Be wary of scams and homeowners facing foreclosure. You’re likely to lose the option to buy the house at the end of the lease, while the homeowner or seller will risk losing the property in the end.
Rent to own offers a lot of benefits to potential home buyers. It is beneficial for buyers with a bad credit score who are not ready to buy the home right away because of a high sale price.
It is important to pay rent on time, as you will be able to boost your credit score and increase your chances of qualifying for a mortgage. Make sure the landlord reports all the payments to a credit reporting agency.
Okay, we’ve seen the benefits, but what’s the catch? The problem is that many people try to manipulate it as is the case with foreclosures. That’s why you should be aware of the scams associated with rent to own lease before signing a rent-to-own contract and beginning your homeownership journey.
Do Banks Rent to Own Foreclosure Homes?
No, they don’t. It is not possible to rent to own foreclosed homes from the bank. That’s because rent-to-own arrangements aren’t in the best interest of the banks.
A bank-owned property can’t be leased through a rent-to-own program. The banks tend to assign off-the-books properties to asset managers before they come to realtors and hit the market. This is a very strict process and it is a cash sale in most instances regardless of the purchase price.
When a home gets foreclosed on by the bank, it’s considered an REO (real estate owned) property. Bear in mind that the bank aims to recover as much as by recouping foreclosure losses.
If you’re interested in getting into an REO but have a poor credit score, you should try to find a real estate investor. To meet the local investors, you need to consider joining real estate investment clubs in your country. Attending local foreclosure auctions is also a good idea.
Can I Rent to Own a Pre-Foreclosed Home?
Luckily, it is possible to rent to own a foreclosed home the bank doesn’t own yet. It is known as a pre-foreclosure in the rental world.

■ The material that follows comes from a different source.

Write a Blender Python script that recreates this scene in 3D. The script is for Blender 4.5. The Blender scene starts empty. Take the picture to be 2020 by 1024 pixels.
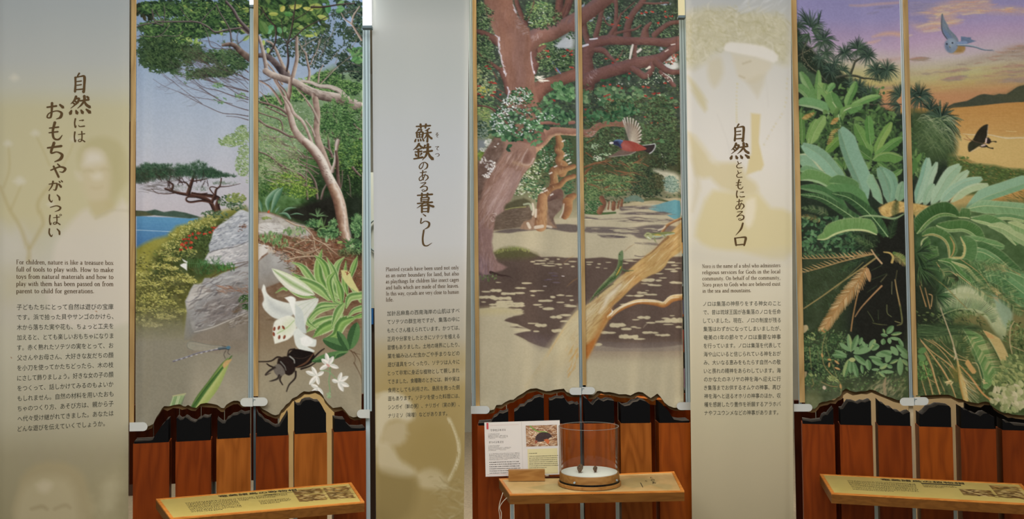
import bpy, bmesh, math, random
import numpy as np
from mathutils import Vector, Matrix

scene = bpy.context.scene
COL = scene.collection
# ---------------------------------------------------------------- camera
FPX = 1820.0
PITCH, ROLL = math.radians(2.05), 0.010
CAM = Vector((0, 0, 1.5))
F_ = Vector((0, math.cos(PITCH), math.sin(PITCH)))
U0 = Vector((0, -math.sin(PITCH), math.cos(PITCH))); R0 = Vector((1, 0, 0))
U_ = (U0*math.cos(ROLL)+R0*math.sin(ROLL)).normalized(); R_ = (R0*math.cos(ROLL)-U0*math.sin(ROLL)).normalized()
cam = bpy.data.cameras.new('camera'); cam.sensor_width = 36; cam.lens = 36*FPX/2020; cam.clip_start = .05; cam.clip_end = 60
cam_o = bpy.data.objects.new('camera', cam); COL.objects.link(cam_o)
cam_o.matrix_world = Matrix(((R_.x, U_.x, -F_.x, CAM.x), (R_.y, U_.y, -F_.y, CAM.y), (R_.z, U_.z, -F_.z, CAM.z), (0, 0, 0, 1)))
scene.camera = cam_o
# ---------------------------------------------------------------- world, lights, exposure
w = bpy.data.worlds.new('hall_air'); scene.world = w; w.use_nodes = True
w.node_tree.nodes['Background'].inputs[0].default_value = (.93, .97, 1, 1)
w.node_tree.nodes['Background'].inputs[1].default_value = .22
scene.view_settings.view_transform = 'Standard'; scene.view_settings.look = 'None'
scene.view_settings.gamma = 1; scene.view_settings.use_curve_mapping = False; scene.view_settings.exposure = 0
def area(name, loc, aim, sx, sy, power, col, spread=180):
    l = bpy.data.lights.new(name, 'AREA'); l.shape = 'RECTANGLE'; l.size = sx; l.size_y = sy; l.energy = power; l.color = col; l.spread = math.radians(spread)
    o = bpy.data.objects.new(name, l); COL.objects.link(o); o.location = loc
    o.rotation_euler = (Vector(aim)-Vector(loc)).to_track_quat('-Z', 'Y').to_euler(); return o
def spot(name, loc, aim, ang, power, col, blend=.8, r=.05):
    l = bpy.data.lights.new(name, 'SPOT'); l.spot_size = math.radians(ang); l.spot_blend = blend; l.energy = power; l.color = col; l.shadow_soft_size = r
    o = bpy.data.objects.new(name, l); COL.objects.link(o); o.location = loc
    o.rotation_euler = (Vector(aim)-Vector(loc)).to_track_quat('-Z', 'Y').to_euler(); return o
area('ceiling_light_panel_lamp', (0, -.4, 3.5), (0, 4.6, 1.5), 6.0, 1.0, 130, (.96, .985, 1.04))
area('wash_light_lamp', (0, 1.6, 3.6), (0, 4.3, .45), 4.4, .5, 17, (1, .985, .96), 100)
area('ceiling_light_panel_lamp', (0, 2.2, 3.5), (0, 4.5, 1.3), 4.4, .5, 14, (.92, .99, 1.06))
spot('track_spot_lamp', (.9, 2.2, 3.3), (1.2, 4.5, 1.95), 26, 26, (1, .90, .78), 1., .12)
spot('track_spot_lamp', (-1.2, 2.0, 3.3), (-1.95, 4.2, 1.5), 30, 18, (1, .90, .72), 1., .12)
spot('track_spot_lamp', (1.3, 2.0, 3.3), (1.85, 3.9, .6), 34, 30, (1, .80, .52), .8, .08)
spot('track_spot_lamp', (-.6, 2.0, 3.3), (-1.1, 3.9, .6), 34, 40, (1, .80, .52), .8, .08)
spot('track_spot_lamp', (.3, 1.9, 3.3), (.4, 4.1, .65), 30, 22, (1, .86, .64), .8, .08)
area('added_gap_fill_lamp', (-1.30, 4.52, 3.75), (-1.30, 4.66, 1.), 1.0, .10, 130, (1, .88, .7))  # unseen lamps added above the gap to brighten rear boards and partition
area('added_gap_fill_lamp', (.33, 4.86, 3.75), (.33, 4.96, 1.), 1.1, .10, 16, (1, .88, .7))
area('added_gap_fill_lamp', (1.95, 4.72, 3.75), (1.95, 4.95, 1.), 1.0, .10, 110, (1, .9, .76))
area('hall_light_lamp', (.5, 7.6, 3.5), (.5, 7.8, 0), 5, 1.4, 60, (1, .97, .9))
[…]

The catch is that most foreclosure homes can’t be sold by actual homeowners.
So, just because you rent out a home in foreclosure doesn’t mean you will be able to purchase it after the lease. Having the ability to buy the home is the main reason for entering into a rent-to-own agreement, right?
The bank can take the home back before the lease runs out in the worst-case scenario. That is why many people avoid buying houses in pre-foreclosure even though they yield some great bargains sometimes.
Related: Renting to own: How does it work?
Final Thoughts
Putting a rent-to-own house up for an agreement whilst it’s in foreclosure is one of the most common rental scams. Many fraudsters cheat buyers into renting to own a foreclosed home to get money from the option fee and then disappear.
Once the lease expires, they will not be capable of transferring the title. Scammers know that, unlike naive home buyers. As an inexperienced buyer, you can easily become a victim of scams. Steer clear of rent to own properties in foreclosure.
Maybe you will come across sellers who face foreclosure and want to enter into a lease-to-own agreement. We recommend hiring a real estate attorney to review the agreement. An experienced attorney or rental agent can help you spot and avoid rental scams. Watch out for scams!